O quinto discute-se assim. — Parece que os contingentes naturais não estão sujeitos à lei eterna.
 
1. — Pois, a promulgação é da essência da lei, como já se disse (q. 90, a. 4). Ora, a promulgação não pode ser feita senão para criaturas racionais, a que alguma coisa pode ser anunciada. Logo, só as criaturas racionais estão sujeitas à lei eterna, e portanto não o estão os contingentes naturais.
 
2. Demais. — O que obedece à razão dela participa, de certo modo, como diz Aristóteles. Ora, a lei eterna é a razão suma, como já se disse (a. 1). Logo, como os contingentes naturais não parti­cipam de nenhum modo da razão, mas ao contrário, são irracionais, parece que não estão su­jeitos à lei eterna.
 
3. Demais. — A lei eterna é eficacíssima.

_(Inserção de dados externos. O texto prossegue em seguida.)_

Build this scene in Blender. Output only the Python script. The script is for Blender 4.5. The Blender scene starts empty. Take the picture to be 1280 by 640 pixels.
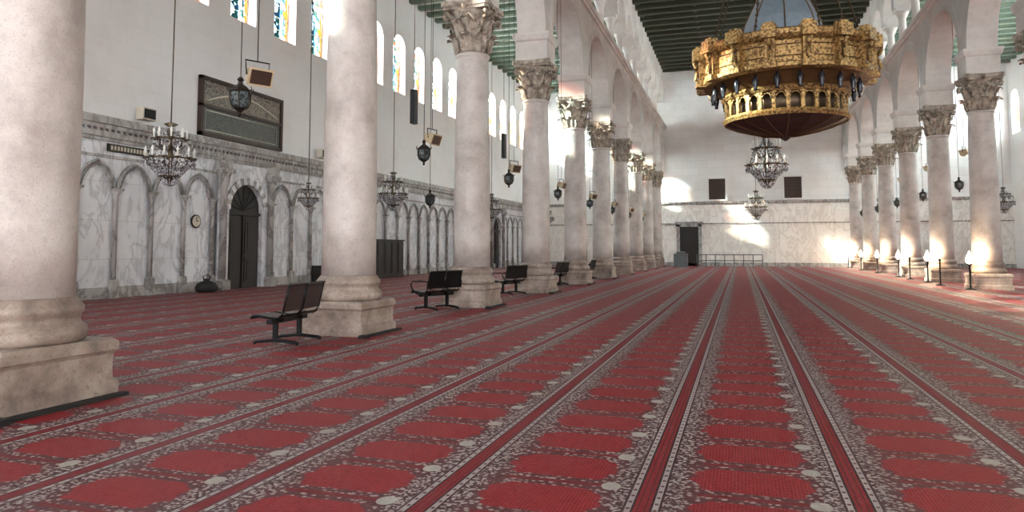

Ora os contingentes naturais são susceptíveis de deficiências. Logo, não estão sujeitos à lei eterna.
 
Mas, em contrário, diz a Escritura (Pr 8, 29): Quando circunscrevia ao mar o seu termo, e punha lei às águas para que não passassem os seus limites.
 
Solução. — O que se diz da lei humana não é o mesmo que o dito da lei eterna, que é a lei de Deus. Pois, a lei humana se estende so­mente às criaturas racionais sujeitas ao homem. E a razão é que a lei é diretiva dos atos pró­prios aos súbditos de um governo; por isso, ninguém, propriamente falando, impõe lei aos próprios atos. Ora, tudo o que o homem faz, usando dos seres irracionais, que lhe estão sujeitos, ele o faz por um ato próprio, que move tais seres. Pois, essas criaturas irracionais não agem por si mesmas, mas são levadas por outras, como já se disse (q. 1, a. 2). Por onde, o homem não pode impor lei aos seres irracionais, embora lhe este­jam sujeitos. Mas o pode para os seres racionais, que lhe estão sujeitos, imprimindo-lhes no espí­rito, por um preceito ou um anúncio qualquer, uma certa regra, que é o princípio do agir.
 
Ora, assim como o homem, por um enun­ciado, imprime um princípio interior aos atos de quem lhe está sujeito, assim também Deus imprime a toda a natureza os princípios dos atos próprios dela. E assim sendo, dizemos que Deus põe preceito para toda a natureza, con­forme a Escritura (Sl 148, 6): Preceito pôs e não se quebrantará. E por esta mesma razão, todos os movi­mentos e ações de toda a natureza estão sujeitos à lei eterna. Por onde, é de outro modo que as criaturas irracionais estão sujeitas à lei eterna: enquanto movidas pela Divina Providência e não, pela inteligência do preceito divino, como as criaturas racionais.
 
Donde a resposta à primeira objeção. — A impressão ativa de um princípio intrínseco está para as coisas naturais, assim como a pro­mulgação da lei está para os homens. Porque a promulgação da lei imprime nos homens um princípio diretivo dos seus atos, como já se disse.
 
Resposta à segunda. — As criaturas irra­cionais não participam da razão humana, nem lhe obedecem; participam porém, a modo de obediência, da razão divina. Pois, o poder da razão divina tem maior extensão que o da razão humana. E assim como os membros do corpo humano movem-se pelo império da razão, mas dela não participam, porque não têm nenhuma apreensão ordenada para a razão, assim também as criaturas irracionais são movidas por Deus, sem por isso virem a ser racionais.
 
Resposta à terceira. — As deficiências ocorrentes nos seres naturais, embora estejam fora da ordem das causas particulares, não es­capam contudo, à das causas universais. E principalmente não escapam à ordem da causa primeira, que é Deus, a cuja Providência nada pode fugir, como dissemos na Primeira Parte (q. 22, a. 2). E sendo a lei eterna a razão da Divina Provi­dência, como já dissemos (a. 1), as deficiências dos seres naturais estão sujeitas à lei eterna.